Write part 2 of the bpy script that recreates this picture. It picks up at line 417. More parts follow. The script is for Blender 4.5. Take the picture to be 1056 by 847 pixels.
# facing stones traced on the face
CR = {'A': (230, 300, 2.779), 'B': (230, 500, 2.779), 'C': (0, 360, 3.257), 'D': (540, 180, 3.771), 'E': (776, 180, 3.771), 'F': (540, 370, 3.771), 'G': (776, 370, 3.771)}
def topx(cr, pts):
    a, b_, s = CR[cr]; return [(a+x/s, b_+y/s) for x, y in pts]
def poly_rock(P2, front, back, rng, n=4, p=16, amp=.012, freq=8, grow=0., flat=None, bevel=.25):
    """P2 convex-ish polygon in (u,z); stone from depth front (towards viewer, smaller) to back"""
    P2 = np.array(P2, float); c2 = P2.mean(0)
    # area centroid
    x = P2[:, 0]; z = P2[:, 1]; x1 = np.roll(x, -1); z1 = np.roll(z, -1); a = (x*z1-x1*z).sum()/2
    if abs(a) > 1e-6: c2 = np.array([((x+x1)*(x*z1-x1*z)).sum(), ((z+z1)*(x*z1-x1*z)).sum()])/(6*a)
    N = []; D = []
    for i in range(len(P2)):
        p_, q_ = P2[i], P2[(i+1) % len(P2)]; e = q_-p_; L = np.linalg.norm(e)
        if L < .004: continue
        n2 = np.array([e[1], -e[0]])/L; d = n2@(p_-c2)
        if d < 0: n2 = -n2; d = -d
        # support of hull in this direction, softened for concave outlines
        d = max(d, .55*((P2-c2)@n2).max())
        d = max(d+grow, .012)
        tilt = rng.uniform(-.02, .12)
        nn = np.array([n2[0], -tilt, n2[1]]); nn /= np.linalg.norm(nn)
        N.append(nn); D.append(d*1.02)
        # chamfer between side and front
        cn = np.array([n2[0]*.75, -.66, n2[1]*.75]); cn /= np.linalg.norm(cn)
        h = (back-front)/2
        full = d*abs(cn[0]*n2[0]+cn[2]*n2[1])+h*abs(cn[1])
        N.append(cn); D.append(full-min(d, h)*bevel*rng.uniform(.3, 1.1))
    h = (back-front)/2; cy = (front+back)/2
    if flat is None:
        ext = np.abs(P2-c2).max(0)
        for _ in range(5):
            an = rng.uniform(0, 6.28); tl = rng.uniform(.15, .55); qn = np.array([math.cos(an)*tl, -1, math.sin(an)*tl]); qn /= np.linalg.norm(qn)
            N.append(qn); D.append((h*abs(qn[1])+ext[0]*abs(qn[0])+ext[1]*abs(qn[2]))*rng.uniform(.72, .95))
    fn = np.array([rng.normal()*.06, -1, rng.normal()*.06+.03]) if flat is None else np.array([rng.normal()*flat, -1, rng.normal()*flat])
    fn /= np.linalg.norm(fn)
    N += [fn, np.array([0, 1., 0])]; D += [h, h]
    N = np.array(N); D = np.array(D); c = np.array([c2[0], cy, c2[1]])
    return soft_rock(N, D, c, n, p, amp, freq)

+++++

**What is asked**: Copy the data above in full, character for character.

**Answer to this problem**:
Write part 2 of the bpy script that recreates this picture. It picks up at line 417. More parts follow. The script is for Blender 4.5. Take the picture to be 1056 by 847 pixels.
# facing stones traced on the face
CR = {'A': (230, 300, 2.779), 'B': (230, 500, 2.779), 'C': (0, 360, 3.257), 'D': (540, 180, 3.771), 'E': (776, 180, 3.771), 'F': (540, 370, 3.771), 'G': (776, 370, 3.771)}
def topx(cr, pts):
    a, b_, s = CR[cr]; return [(a+x/s, b_+y/s) for x, y in pts]
def poly_rock(P2, front, back, rng, n=4, p=16, amp=.012, freq=8, grow=0., flat=None, bevel=.25):
    """P2 convex-ish polygon in (u,z); stone from depth front (towards viewer, smaller) to back"""
    P2 = np.array(P2, float); c2 = P2.mean(0)
    # area centroid
    x = P2[:, 0]; z = P2[:, 1]; x1 = np.roll(x, -1); z1 = np.roll(z, -1); a = (x*z1-x1*z).sum()/2
    if abs(a) > 1e-6: c2 = np.array([((x+x1)*(x*z1-x1*z)).sum(), ((z+z1)*(x*z1-x1*z)).sum()])/(6*a)
    N = []; D = []
    for i in range(len(P2)):
        p_, q_ = P2[i], P2[(i+1) % len(P2)]; e = q_-p_; L = np.linalg.norm(e)
        if L < .004: continue
        n2 = np.array([e[1], -e[0]])/L; d = n2@(p_-c2)
        if d < 0: n2 = -n2; d = -d
        # support of hull in this direction, softened for concave outlines
        d = max(d, .55*((P2-c2)@n2).max())
        d = max(d+grow, .012)
        tilt = rng.uniform(-.02, .12)
        nn = np.array([n2[0], -tilt, n2[1]]); nn /= np.linalg.norm(nn)
        N.append(nn); D.append(d*1.02)
        # chamfer between side and front
        cn = np.array([n2[0]*.75, -.66, n2[1]*.75]); cn /= np.linalg.norm(cn)
        h = (back-front)/2
        full = d*abs(cn[0]*n2[0]+cn[2]*n2[1])+h*abs(cn[1])
        N.append(cn); D.append(full-min(d, h)*bevel*rng.uniform(.3, 1.1))
    h = (back-front)/2; cy = (front+back)/2
    if flat is None:
        ext = np.abs(P2-c2).max(0)
        for _ in range(5):
            an = rng.uniform(0, 6.28); tl = rng.uniform(.15, .55); qn = np.array([math.cos(an)*tl, -1, math.sin(an)*tl]); qn /= np.linalg.norm(qn)
            N.append(qn); D.append((h*abs(qn[1])+ext[0]*abs(qn[0])+ext[1]*abs(qn[2]))*rng.uniform(.72, .95))
    fn = np.array([rng.normal()*.06, -1, rng.normal()*.06+.03]) if flat is None else np.array([rng.normal()*flat, -1, rng.normal()*flat])
    fn /= np.linalg.norm(fn)
    N += [fn, np.array([0, 1., 0])]; D += [h, h]
    N = np.array(N); D = np.array(D); c = np.array([c2[0], cy, c2[1]])
    return soft_rock(N, D, c, n, p, amp, freq)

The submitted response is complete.